How good is the Pennsylvania Fish and Boat Commission at reaching potential new fishermen?

An independent review soon will say.

Responsive Management, a Virginia-based outdoor research firm, has been looking at how successful the commission's family fishing, family fly fishing and Three Rivers Challenge programs are at introducing children and adults to fishing and turning them into license-buying anglers. A final report is due in the next few weeks, said Ted Walke, chief of the commission's division of outreach.

Preliminary findings indicate the family fishing program, in particular, does comparatively well in a few areas, he said.

• It increases the number of fishermen. Thirty-one percent of adults identify themselves that way at the beginning of the program; 47 percent do afterward.

• It increases the number of people who plan to continue fishing. Sixty-one percent said they were likely to go fishing again in the next year before participating in a program; 96 percent said they did afterward.

• It increases recognition of the commission. Thirty-nine percent of adults knew before a program the name of the agency responsible for managing fisheries; 65 percent did afterward.

Monday, July 28, 2014, 6:51 p.m.

The idea of merging the Pennsylvania Game and Fish and Boat commissions doesn't look to be going away.

State Rep.
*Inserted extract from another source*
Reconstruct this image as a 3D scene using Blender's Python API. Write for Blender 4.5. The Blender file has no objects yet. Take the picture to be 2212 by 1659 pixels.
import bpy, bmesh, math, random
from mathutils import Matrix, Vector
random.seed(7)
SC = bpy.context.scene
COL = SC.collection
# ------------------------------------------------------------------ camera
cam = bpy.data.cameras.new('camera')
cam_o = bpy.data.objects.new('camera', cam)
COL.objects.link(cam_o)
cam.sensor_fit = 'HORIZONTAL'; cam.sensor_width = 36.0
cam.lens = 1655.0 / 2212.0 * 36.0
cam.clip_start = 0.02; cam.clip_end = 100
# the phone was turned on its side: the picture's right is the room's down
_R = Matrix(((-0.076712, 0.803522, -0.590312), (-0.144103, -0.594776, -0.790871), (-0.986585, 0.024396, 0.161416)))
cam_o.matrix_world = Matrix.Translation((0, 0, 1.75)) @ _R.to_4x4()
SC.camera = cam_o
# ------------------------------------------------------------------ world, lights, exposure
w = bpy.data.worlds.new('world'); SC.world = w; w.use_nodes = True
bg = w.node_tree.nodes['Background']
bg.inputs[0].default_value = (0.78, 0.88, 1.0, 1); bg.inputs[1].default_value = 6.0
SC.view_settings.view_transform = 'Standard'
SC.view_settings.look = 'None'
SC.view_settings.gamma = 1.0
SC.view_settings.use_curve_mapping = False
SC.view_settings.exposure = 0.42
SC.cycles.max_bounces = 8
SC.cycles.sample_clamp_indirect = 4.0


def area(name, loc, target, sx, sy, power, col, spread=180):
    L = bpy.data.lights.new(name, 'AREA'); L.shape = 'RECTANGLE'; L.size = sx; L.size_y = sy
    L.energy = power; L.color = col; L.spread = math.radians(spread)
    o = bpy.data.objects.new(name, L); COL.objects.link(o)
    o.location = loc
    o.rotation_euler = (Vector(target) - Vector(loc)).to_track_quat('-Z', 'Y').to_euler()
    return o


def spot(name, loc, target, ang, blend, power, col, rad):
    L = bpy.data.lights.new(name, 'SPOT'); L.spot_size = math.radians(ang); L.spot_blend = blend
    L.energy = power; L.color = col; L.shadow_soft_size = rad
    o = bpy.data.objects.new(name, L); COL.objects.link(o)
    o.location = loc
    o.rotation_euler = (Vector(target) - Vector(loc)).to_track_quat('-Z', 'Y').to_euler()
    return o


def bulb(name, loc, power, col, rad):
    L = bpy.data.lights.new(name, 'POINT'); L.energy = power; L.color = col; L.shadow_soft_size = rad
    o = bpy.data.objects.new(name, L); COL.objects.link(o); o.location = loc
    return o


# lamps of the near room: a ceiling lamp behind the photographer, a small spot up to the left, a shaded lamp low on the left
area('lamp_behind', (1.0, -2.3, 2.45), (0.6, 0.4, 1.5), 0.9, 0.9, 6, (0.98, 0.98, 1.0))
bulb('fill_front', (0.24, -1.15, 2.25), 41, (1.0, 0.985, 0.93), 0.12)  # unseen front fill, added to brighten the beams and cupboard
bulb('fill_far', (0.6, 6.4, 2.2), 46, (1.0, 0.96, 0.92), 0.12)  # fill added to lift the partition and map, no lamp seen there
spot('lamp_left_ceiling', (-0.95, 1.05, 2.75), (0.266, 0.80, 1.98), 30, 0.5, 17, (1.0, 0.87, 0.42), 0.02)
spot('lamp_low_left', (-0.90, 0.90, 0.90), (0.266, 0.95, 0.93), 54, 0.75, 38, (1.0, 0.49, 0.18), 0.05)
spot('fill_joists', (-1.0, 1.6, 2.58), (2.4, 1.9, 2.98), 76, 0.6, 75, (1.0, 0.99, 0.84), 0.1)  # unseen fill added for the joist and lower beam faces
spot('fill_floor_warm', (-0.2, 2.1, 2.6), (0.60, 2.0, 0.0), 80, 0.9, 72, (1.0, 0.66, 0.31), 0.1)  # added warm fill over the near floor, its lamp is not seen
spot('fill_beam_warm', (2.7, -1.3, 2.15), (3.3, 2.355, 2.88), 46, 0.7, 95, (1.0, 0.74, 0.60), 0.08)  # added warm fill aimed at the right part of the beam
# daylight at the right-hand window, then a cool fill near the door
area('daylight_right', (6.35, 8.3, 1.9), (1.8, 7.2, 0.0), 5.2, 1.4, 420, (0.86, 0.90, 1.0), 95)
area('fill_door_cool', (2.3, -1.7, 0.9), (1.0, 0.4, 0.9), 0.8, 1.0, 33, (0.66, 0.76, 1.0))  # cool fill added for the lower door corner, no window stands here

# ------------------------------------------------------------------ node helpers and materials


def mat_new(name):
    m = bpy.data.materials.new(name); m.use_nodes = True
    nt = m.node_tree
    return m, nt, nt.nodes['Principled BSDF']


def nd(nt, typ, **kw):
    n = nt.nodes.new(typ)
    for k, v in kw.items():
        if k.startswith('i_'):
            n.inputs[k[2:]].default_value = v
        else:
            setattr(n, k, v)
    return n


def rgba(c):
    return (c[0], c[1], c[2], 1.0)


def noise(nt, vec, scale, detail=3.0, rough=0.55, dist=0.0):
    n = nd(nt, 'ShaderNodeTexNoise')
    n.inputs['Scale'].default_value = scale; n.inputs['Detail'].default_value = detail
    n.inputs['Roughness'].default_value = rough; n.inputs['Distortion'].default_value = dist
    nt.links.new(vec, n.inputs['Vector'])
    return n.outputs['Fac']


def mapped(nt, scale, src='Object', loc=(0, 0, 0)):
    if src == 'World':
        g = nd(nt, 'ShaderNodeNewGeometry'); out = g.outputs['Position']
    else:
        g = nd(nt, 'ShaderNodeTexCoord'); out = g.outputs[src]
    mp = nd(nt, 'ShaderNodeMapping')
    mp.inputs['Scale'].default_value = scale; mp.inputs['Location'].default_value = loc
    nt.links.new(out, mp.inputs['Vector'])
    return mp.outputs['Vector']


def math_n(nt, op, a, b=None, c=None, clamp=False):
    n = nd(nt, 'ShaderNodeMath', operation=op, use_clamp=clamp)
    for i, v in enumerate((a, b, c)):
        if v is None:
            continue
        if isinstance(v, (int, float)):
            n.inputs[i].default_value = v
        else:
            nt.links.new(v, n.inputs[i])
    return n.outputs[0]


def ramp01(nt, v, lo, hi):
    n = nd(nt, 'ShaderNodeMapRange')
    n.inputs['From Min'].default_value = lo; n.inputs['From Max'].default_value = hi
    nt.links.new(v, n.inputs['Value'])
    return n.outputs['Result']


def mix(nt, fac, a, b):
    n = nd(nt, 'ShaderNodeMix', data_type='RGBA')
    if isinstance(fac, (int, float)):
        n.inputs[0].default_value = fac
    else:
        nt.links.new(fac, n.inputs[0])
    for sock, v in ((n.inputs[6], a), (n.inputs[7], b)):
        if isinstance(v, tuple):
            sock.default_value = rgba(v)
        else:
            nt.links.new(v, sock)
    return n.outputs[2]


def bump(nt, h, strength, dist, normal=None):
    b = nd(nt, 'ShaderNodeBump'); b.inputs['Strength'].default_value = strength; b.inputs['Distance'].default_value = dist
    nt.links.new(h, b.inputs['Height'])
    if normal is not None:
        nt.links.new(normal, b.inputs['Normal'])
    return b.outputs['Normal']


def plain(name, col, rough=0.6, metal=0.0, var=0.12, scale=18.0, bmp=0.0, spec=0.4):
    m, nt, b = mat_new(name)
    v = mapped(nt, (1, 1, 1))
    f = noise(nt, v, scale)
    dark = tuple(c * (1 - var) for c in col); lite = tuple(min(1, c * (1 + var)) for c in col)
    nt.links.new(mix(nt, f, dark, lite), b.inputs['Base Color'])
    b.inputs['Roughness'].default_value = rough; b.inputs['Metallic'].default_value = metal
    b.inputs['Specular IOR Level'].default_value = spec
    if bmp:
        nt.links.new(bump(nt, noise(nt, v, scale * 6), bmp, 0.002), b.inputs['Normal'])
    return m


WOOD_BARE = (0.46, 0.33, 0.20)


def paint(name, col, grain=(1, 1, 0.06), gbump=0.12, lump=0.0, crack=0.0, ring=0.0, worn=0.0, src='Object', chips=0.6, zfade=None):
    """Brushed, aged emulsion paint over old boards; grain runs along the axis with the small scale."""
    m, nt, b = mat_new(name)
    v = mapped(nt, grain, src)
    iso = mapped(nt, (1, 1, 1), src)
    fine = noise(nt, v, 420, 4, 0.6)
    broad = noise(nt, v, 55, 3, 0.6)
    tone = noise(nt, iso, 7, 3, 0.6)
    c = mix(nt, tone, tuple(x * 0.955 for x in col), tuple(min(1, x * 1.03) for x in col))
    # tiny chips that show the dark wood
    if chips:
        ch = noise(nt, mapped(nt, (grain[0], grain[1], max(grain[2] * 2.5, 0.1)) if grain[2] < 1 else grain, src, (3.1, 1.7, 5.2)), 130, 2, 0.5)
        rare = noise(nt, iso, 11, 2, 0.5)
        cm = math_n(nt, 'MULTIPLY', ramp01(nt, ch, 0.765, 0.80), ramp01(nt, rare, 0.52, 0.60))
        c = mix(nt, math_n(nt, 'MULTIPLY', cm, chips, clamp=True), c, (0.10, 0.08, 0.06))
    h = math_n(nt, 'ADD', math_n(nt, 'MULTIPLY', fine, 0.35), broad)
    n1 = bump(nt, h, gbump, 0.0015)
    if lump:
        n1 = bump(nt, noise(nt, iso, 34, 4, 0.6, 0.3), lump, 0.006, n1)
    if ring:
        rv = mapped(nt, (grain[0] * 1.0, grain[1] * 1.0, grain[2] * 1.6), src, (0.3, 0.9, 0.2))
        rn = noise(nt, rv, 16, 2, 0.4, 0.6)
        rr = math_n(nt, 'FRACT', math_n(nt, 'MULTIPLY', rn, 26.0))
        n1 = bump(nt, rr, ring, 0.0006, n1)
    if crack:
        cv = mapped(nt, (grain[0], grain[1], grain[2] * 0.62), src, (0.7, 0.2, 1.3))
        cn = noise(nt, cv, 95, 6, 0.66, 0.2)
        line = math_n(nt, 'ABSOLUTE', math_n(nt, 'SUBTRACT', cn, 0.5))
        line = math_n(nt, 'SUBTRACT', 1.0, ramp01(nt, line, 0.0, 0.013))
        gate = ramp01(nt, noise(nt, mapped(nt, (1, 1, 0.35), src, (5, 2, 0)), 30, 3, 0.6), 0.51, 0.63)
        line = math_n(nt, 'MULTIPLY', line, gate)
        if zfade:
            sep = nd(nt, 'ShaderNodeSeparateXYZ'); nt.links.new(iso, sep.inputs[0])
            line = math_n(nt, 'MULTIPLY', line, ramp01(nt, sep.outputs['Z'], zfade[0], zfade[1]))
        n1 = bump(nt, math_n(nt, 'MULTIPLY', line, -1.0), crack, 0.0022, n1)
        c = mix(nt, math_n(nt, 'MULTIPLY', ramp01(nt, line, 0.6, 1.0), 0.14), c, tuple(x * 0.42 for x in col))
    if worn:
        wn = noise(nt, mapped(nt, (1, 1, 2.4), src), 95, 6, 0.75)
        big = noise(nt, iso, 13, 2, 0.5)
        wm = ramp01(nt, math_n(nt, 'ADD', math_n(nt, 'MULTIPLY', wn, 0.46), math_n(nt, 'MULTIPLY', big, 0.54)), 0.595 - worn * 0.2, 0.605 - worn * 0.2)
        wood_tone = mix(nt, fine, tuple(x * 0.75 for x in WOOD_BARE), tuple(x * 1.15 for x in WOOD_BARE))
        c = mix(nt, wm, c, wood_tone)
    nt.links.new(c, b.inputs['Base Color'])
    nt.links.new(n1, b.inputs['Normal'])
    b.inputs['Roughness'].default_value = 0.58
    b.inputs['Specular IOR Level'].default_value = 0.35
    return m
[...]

Martin Causer, the Potter County Republican who sponsored a study examining the pros and cons of a merger, is pushing to make it happen. Causer has been circulating a memo around the Capital asking other lawmakers to sign on as co-sponsors to legislation that would make the two agencies one.

Causer did not return a phone call seeking comment.

His co-sponsorship memorandum makes clear how he feels, though. He wrote that he plans to introduce merger legislation “in the near future” as a cost-savings move.

“Given the concerns about financial difficulties frequently expressed by the agencies and the reality that other states' wildlife agencies can operate efficiently under one umbrella, I believe now is the time to take a more serious look at combining the two commissions into one more streamlined, efficient agency,” Causer wrote.

Pennsylvania is the only state with separate game and fish agencies, he noted. He also pointed out that the Legislative Budget and Finance Committee study of a merger determined combining the game and Fish and Boat commissions could save up to $5 million annually, primarily by eliminating some management positions.

The commissions have said making them into one agency would hurt sportsmen and jeopardize efficiency.

Fish and Boat Commission executive director John Arway said the report also determined his agency is among the most efficient of its kind in the nation, returning more to sportsmen for every dollar spent than any of the other state agencies examined.

The Game Commission also is opposed to a merger.

At least a few lawmakers oppose the idea. Rep. Gary Haluska of Cambria County said at a hearing on the merger hosted by the House of Representatives game and fisheries committee last month that a merger would create problems, not solve them.